(WRITTEN PROBLEM): Copy the lines of the data below exactly, starting at the first and stopping after the line that contains "F = np.array([[j"; include no pictures.

═══

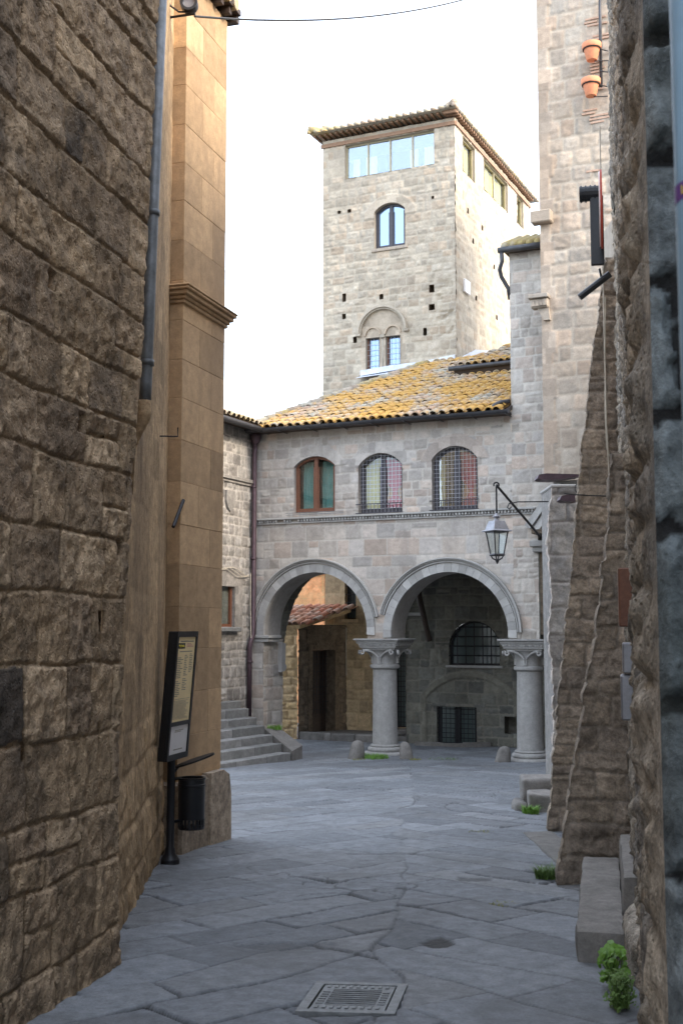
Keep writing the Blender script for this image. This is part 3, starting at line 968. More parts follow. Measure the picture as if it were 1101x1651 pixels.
# buttresses
def buttress(name, label, Y, prof, seed, depth_, mat='butt', fmat='flank', cat='buttress', xr=None, slant=.218, group='leaning buttresses of the right wall', lay=None, rel=None, bite=.5):
    """prof: left outline (x, z) from foot to top; right side runs into the wall."""
    xw = xr or .127 + .218 * Y
    T = thing(name, (prof[0][0] + .4, Y, prof[0][1]), label, cat, group)
    fr = Fr(A(0, Y, 0), A(1, 0, 0), A(0, -1, 0))
    # ragged outline, one bite per course
    rg = random.Random(seed)
    zz = [p[1] for p in prof]; xx = [p[0] for p in prof]
    out = []
    z = zz[0]
    while z < zz[-1]:
        hgt = rg.uniform(.12, .28)
        off = rg.uniform(-.03, .03) * bite
        for fz, fo in ((.02, .03 * bite), (.15, -.0), (.5, -.012 * bite), (.85, .004), (.98, .035 * bite)):
            zq = z + hgt * fz
            if zq > zz[-1]:
                break
            out.append((float(np.interp(zq, zz, xx)) + off + fo * .8 + rg.uniform(-.006, .006), zq))
        z += hgt
    out.append((xx[-1], zz[-1]))
    poly = out + [(xw + .1, zz[-1]), (xw + .1, zz[0] - .2), (xx[0], zz[0] - .2)]
    relief('face', fr, xx[0] - .1, xw + .1, zz[0] - .15, zz[-1], .016, M[mat], T,
           lay or dict(rowh=(.13, .27), colw=(.25, .65), joint=.014, bevel=.016, warp=.05, corner=.04, split=.1, wfreq=2),
           **(rel or dict(depth=.02, rough=.028, rfreq=9, tilt=.022, big=.03)), seed=seed, keep=poly)
    # sloping flank
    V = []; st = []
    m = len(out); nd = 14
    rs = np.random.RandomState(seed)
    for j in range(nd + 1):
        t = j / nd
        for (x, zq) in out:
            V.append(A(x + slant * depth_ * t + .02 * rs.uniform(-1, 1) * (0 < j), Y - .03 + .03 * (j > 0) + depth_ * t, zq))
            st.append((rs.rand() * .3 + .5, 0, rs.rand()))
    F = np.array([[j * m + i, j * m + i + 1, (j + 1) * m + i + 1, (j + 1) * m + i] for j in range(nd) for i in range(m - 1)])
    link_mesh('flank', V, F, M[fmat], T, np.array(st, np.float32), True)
    return T
buttress('stone_buttress', 'nearer leaning stone buttress with dark foot on the right', 10.07,
         [(1.73, -.36), (1.80, .05), (1.92, .75), (2.03, 1.3), (2.12, 1.85), (2.21, 2.55), (2.27, 3.18)], 401, .75)
buttress('stone_buttress', 'farther taller leaning buttress in brown stone, reaching up under the hanging sign', 13.36,
         [(2.23, -.48), (2.28, .15), (2.40, 1.25), (2.56, 2.65), (2.68, 3.75), (2.83, 4.85), (2.98, 5.9)], 402, .8)
# cables dropping down the far buttress
mb = MB()
mb.tube([A(2.93, 13.25, 7.4), A(2.92, 13.2, 5.2), A(2.90, 13.1, 4.0), A(2.95, 13.2, 3.0), A(2.98, 13.2, 2.6)], .008, 6)
mb.tube([A(2.94, 13.2, 5.4), A(2.90, 13.15, 4.1), A(2.92, 13.2, 3.7), A(3.02, 13.25, 3.45)], .007, 6)
o = mb.build('wall_cable', M['palecable'], None, origin=A(2.93, 13.2, 5)); tag(o, 'pale thin cables hanging down the farther buttress', 'cable', 'cables on the farther buttress')
mb = MB()
ys_ = 13.30
mb.tube([A(2.46, ys_, 1.25 + 1.95), A(2.72, ys_, 3.18), A(3.02, ys_, 3.17)], .007, 6)
o = mb.build('wall_cable', M['cable'], None, origin=A(2.7, ys_, 3.2)); tag(o, 'dark cable running level across the farther buttress', 'cable', 'cables on the farther buttress')

# pier of the outside stair
frPi = Fr(A(0, 17.0, 0), A(1, 0, 0), A(0, -1, 0))
PR = buttress('stone_pier', 'tall grey plastered pier with ragged stone edge between the buttress and the arcade', 17.0,
              [(2.92, -.62), (2.94, 1.2), (2.90, 1.6), (2.95, 2.2), (2.90, 2.9), (2.97, 3.72)], 431, .9, 'pier', 'facade', 'pier', 4.4, .15, None,
              dict(rowh=(.3, .5), colw=(.4, .9), joint=.012, bevel=.03, warp=.05, corner=.04), dict(depth=.012, rough=.02, tilt=.01, big=.02), .45)
mb = MB(); mb.box(frPi, 2.95, 4.4, 3.70, 3.75, -.9, .03, .5, .015); mb.build('coping', M['trim'], PR)
mb = MB(); mb.box(frPi, 2.97, 4.35, -.7, 3.70, -.88, -.06, .3); mb.build('core', M['pier'], PR)

# two flat iron wall trays with scrolls
for i, (x, y, z, lb) in enumerate(((2.62, 16.2, 3.74, 'upper brown flat iron tray with scroll bracket beside the buttress'), (2.86, 15.9, 3.42, 'lower brown flat iron tray with scroll bracket beside the buttress'))):
    T = thing('iron_tray', (x + .5, y, z), lb, 'wall bracket', 'flat iron trays on the right wall')
    fr = Fr(A(x, y, z), A(1, -.05, 0), A(0, -1, 0))
    mb = MB()
    L = .55 if i == 0 else .40
    mb.prism(fr, [(0, -.02), (.02, .03), (.12, .045), (L, .03), (L, .0), (.2, -.045), (.05, -.04)], -.14, .14)
    mb.build('tray', M['copper'], T)
    mb = MB()
    mb.tube([fr.p(L - .02, .015, 0), fr.p(1.1, -.02, 0)], .014, 6)
    mb.tube([fr.p(L - .1, .03, -.1), fr.p(1.1, .05, -.1)], .010, 6)
    pts = [fr.p(.62 + (.05 + .02 * k / 5) * math.cos(k * .7), -.14 + (.04 + .018 * k / 5) * math.sin(k * .7), 0) for k in range(18)]
    mb.tube(pts, .007, 5)
    mb.build('scroll', M['iron'], T)

# lantern
LT = thing('street_lantern', (2.08, 16.0, 3.35), 'grey four-sided street lantern hanging from an iron bracket arm', 'lantern')
lc = A(2.06, 16.0, 0)
LK = .725
def lz(z):
    return 3.24 + (z - 3.285) * LK
mb = MB()
arm0 = A(2.72, 16.55, 2.98); arm1 = A(2.06, 16.0, 3.62)
mb.tube([arm0, arm1], .017, 8)
mb.tube([A(2.80, 16.3, 3.43), A(2.36, 16.15, 3.41), A(2.24, 16.1, 3.38), A(2.215, 16.1, 3.33), A(2.245, 16.1, 3.31), A(2.27, 16.1, 3.34)], .009, 6)
pts = [A(2.06 + .035 * math.cos(a), 16.0, 3.62 + .035 * math.sin(a)) for a in np.linspace(-1.5, 3.6, 12)]
mb.tube(pts, .012, 6)
mb.build('bracket_arm', M['iron'], LT)
mb = MB(); mb.tube([lc + A(0, 0, 3.60), lc + A(0, 0, 3.23)], .012, 8); mb.build('hanging_rod', M['iron'], LT)
mb = MB()
rot_ = math.radians(25)
mb.lathe(lc, [(r * LK, lz(z)) for r, z in [(.02, 3.285), (.035, 3.27), (.045, 3.25), (.075, 3.235), (.078, 3.22), (.045, 3.205), (.04, 3.19), (.05, 3.165), (.085, 3.14)]], 18)
def sqr(z, hw):
    z = lz(z); hw = hw * LK
    return [lc + A(hw * (math.cos(rot_) * a - math.sin(rot_) * b), hw * (math.sin(rot_) * a + math.cos(rot_) * b), z) for a, b in ((-1, -1), (1, -1), (1, 1), (-1, 1))]
def loft(mb, secs):
    V = [p for s_ in secs for p in s_]
    F = [[i * 4 + k, i * 4 + (k + 1) % 4, i * 4 + 4 + (k + 1) % 4, i * 4 + 4 + k] for i in range(len(secs) - 1) for k in range(4)]
    F += [[0, 1, 2, 3], [len(V) - 1, len(V) - 2, len(V) - 3, len(V) - 4]]
    mb.add(V, F)
loft(mb, [sqr(2.948, .195), sqr(2.960, .205), sqr(2.968, .20), sqr(2.985, .16), sqr(3.11, .118), sqr(3.145, .105), sqr(3.15, .06)])
mb.build('cap', M['tin'], LT)
mb = MB()
for a, b in ((0, 0), (1, 1), (2, 2), (3, 3)):
    t = sqr(2.955, .145)[a]; bt = sqr(2.52, .085)[a]
    mb.tube([t, bt], .010, 6)
    mb.tube([bt, bt * .7 + (lc + A(0, 0, lz(2.45))) * .3 + A(0, 0, -.03), lc + A(0, 0, lz(2.42))], .010, 6)
for a in range(4):
    mb.tube([sqr(2.525, .09)[a], sqr(2.525, .09)[(a + 1) % 4]], .017, 6)
    mb.tube([sqr(2.95, .15)[a], sqr(2.95, .15)[(a + 1) % 4]], .012, 6)
mb.lathe(lc, [(.008, lz(2.36)), (.022, lz(2.40)), (.026, lz(2.42)), (.01, lz(2.45))], 10)
cg = mb.build('cage', M['gutter'], LT)
mb = MB()
t4 = sqr(2.94, .138); b4 = sqr(2.53, .08)
for a in range(4):
    mb.add([b4[a], b4[(a + 1) % 4], t4[(a + 1) % 4], t4[a]], [[0, 1, 2, 3]])
mb.build('panes', M['lamp_pane'], LT)

# loose blocks and steps on the right
def rock(name, fr, u0, u1, v0, v1, h0, h1, mat, label, cat, seed, bev=.03, group=None, amp=.012, res=.05):
    """A worn block: a finely divided box whose faces are worn uneven."""
    nu, nv, nh = [max(2, int((b - a) / res)) for a, b in ((u0, u1), (v0, v1), (h0, h1))]
    V = []; F = []; idx = {}
    def vid(i, j, k):
        if (i, j, k) not in idx:
            idx[(i, j, k)] = len(V)
            q = A(u0 + (u1 - u0) * i / nu, v0 + (v1 - v0) * j / nv, h0 + (h1 - h0) * k / nh)
            c = A((u0 + u1) / 2, (v0 + v1) / 2, (h0 + h1) / 2); d = A(u1 - u0, v1 - v0, h1 - h0) / 2 - bev
            r = q - c; cl = np.clip(r, -d, d); e = r - cl
            L = np.linalg.norm(e)
            if L > 1e-6:
                r = cl + e / L * bev
            V.append(r + c)
        return idx[(i, j, k)]
    for k in (0, nh):
        for i in range(nu):
            for j in range(nv):
                F.append([vid(i, j, k), vid(i + 1, j, k), vid(i + 1, j + 1, k), vid(i, j + 1, k)][::(1 if k else -1)])
    for j in (0, nv):
        for i in range(nu):
            for k in range(nh):
                F.append([vid(i, j, k), vid(i, j, k + 1), vid(i + 1, j, k + 1), vid(i + 1, j, k)][::(1 if j else -1)])
    for i in (0, nu):
        for j in range(nv):
            for k in range(nh):
                F.append([vid(i, j, k), vid(i, j + 1, k), vid(i, j + 1, k + 1), vid(i, j, k + 1)][::(1 if i else -1)])
    P = np.array(V)
    P[:, 0] += amp * fbm(P[:, 1] * 6 + seed, P[:, 2] * 6, seed, 3)
    P[:, 1] += amp * fbm(P[:, 0] * 6, P[:, 2] * 6 + seed, seed + 1, 3)
    P[:, 2] += amp * fbm(P[:, 0] * 6 + 9, P[:, 1] * 6 + seed, seed + 2, 3)
    Wd = fr.o + P[:, :1] * fr.eu + P[:, 1:2] * fr.up + P[:, 2:] * fr.en
    rs = np.random.RandomState(seed); t = rs.rand()
    st = np.tile([t, 0, rs.rand()], (len(Wd), 1)).astype(np.float32)
    o = link_mesh(name, Wd, np.array(F), mat, None, st, True, origin=fr.p((u0 + u1) / 2, v0, (h0 + h1) / 2))
    o.data.set_sharp_from_angle(angle=math.radians(50))
    return tag(o, label, cat, group)
g0 = 'loose stone blocks by the right wall'
rock('stone_block', frR, 7.45, 9.9, -.42, -.07, .06, .34, M['block'], 'long worn grey stone bench block lying at the foot of the right wall', 'stone block', 3, .02, g0, .014, .03)
rock('stone_block', frR, 8.05, 9.7, -.42, .14, -.08, .058, M['block'], 'upright pale stone slab standing behind the long bench block', 'stone block', 4, .02, g0)
rock('stone_block', frR, 6.95, 7.9, -.40, .02, -.12, .055, M['near_right'], 'rounded dark boulder against the wall at the near end of the bench', 'stone block', 5, .10, g0, .04)
fS = Fr(A(0, 15.4, 0), A(1, -.1, 0), A(-.1, -1, 0))
rock('stone_step', fS, 2.32, 2.95, -.62, -.32, -.55, .0, M['block'], 'lowest rectangular worn step stone beside the buttress foot', 'step', 6, .03, 'worn step stones by the grey pier', .02, .03)
rock('stone_step', fS, 2.26, 3.1, -.62, -.20, -1.2, -.56, M['block'], 'second wide worn step stone behind the lowest one', 'step', 7, .04, 'worn step stones by the grey pier', .02, .03)
rock('stone_step', fS, 2.70, 3.2, -.62, .02, -1.9, -1.25, M['block'], 'topmost small step stone against the grey pier', 'step', 8, .04, 'worn step stones by the grey pier', .02, .03)
rock('stone_step', fS, 2.14, 2.315, -.62, -.45, -.65, -.1, M['block'], 'low broken lump of stone left of the step stones', 'stone block', 9, .06, 'worn step stones by the grey pier', .03, .03)
mb = MB(); fk = Fr(A(0, 11.6, 0), A(1, 0, 0), A(0, -1, .035))
rock('stone_block', fk, 1.93, 2.25, -.55, -.385, -1.6, .5, M['block'], 'narrow pale kerb stone on the ground between the two buttresses', 'kerb stone', 10, .02, g0)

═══

(SOLVED EXERCISE):
Keep writing the Blender script for this image. This is part 3, starting at line 968. More parts follow. Measure the picture as if it were 1101x1651 pixels.
# buttresses
def buttress(name, label, Y, prof, seed, depth_, mat='butt', fmat='flank', cat='buttress', xr=None, slant=.218, group='leaning buttresses of the right wall', lay=None, rel=None, bite=.5):
    """prof: left outline (x, z) from foot to top; right side runs into the wall."""
    xw = xr or .127 + .218 * Y
    T = thing(name, (prof[0][0] + .4, Y, prof[0][1]), label, cat, group)
    fr = Fr(A(0, Y, 0), A(1, 0, 0), A(0, -1, 0))
    # ragged outline, one bite per course
    rg = random.Random(seed)
    zz = [p[1] for p in prof]; xx = [p[0] for p in prof]
    out = []
    z = zz[0]
    while z < zz[-1]:
        hgt = rg.uniform(.12, .28)
        off = rg.uniform(-.03, .03) * bite
        for fz, fo in ((.02, .03 * bite), (.15, -.0), (.5, -.012 * bite), (.85, .004), (.98, .035 * bite)):
            zq = z + hgt * fz
            if zq > zz[-1]:
                break
            out.append((float(np.interp(zq, zz, xx)) + off + fo * .8 + rg.uniform(-.006, .006), zq))
        z += hgt
    out.append((xx[-1], zz[-1]))
    poly = out + [(xw + .1, zz[-1]), (xw + .1, zz[0] - .2), (xx[0], zz[0] - .2)]
    relief('face', fr, xx[0] - .1, xw + .1, zz[0] - .15, zz[-1], .016, M[mat], T,
           lay or dict(rowh=(.13, .27), colw=(.25, .65), joint=.014, bevel=.016, warp=.05, corner=.04, split=.1, wfreq=2),
           **(rel or dict(depth=.02, rough=.028, rfreq=9, tilt=.022, big=.03)), seed=seed, keep=poly)
    # sloping flank
    V = []; st = []
    m = len(out); nd = 14
    rs = np.random.RandomState(seed)
    for j in range(nd + 1):
        t = j / nd
        for (x, zq) in out:
            V.append(A(x + slant * depth_ * t + .02 * rs.uniform(-1, 1) * (0 < j), Y - .03 + .03 * (j > 0) + depth_ * t, zq))
            st.append((rs.rand() * .3 + .5, 0, rs.rand()))
    F = np.array([[j * m + i, j * m + i + 1, (j + 1) * m + i + 1, (j + 1) * m + i] for j in range(nd) for i in range(m - 1)])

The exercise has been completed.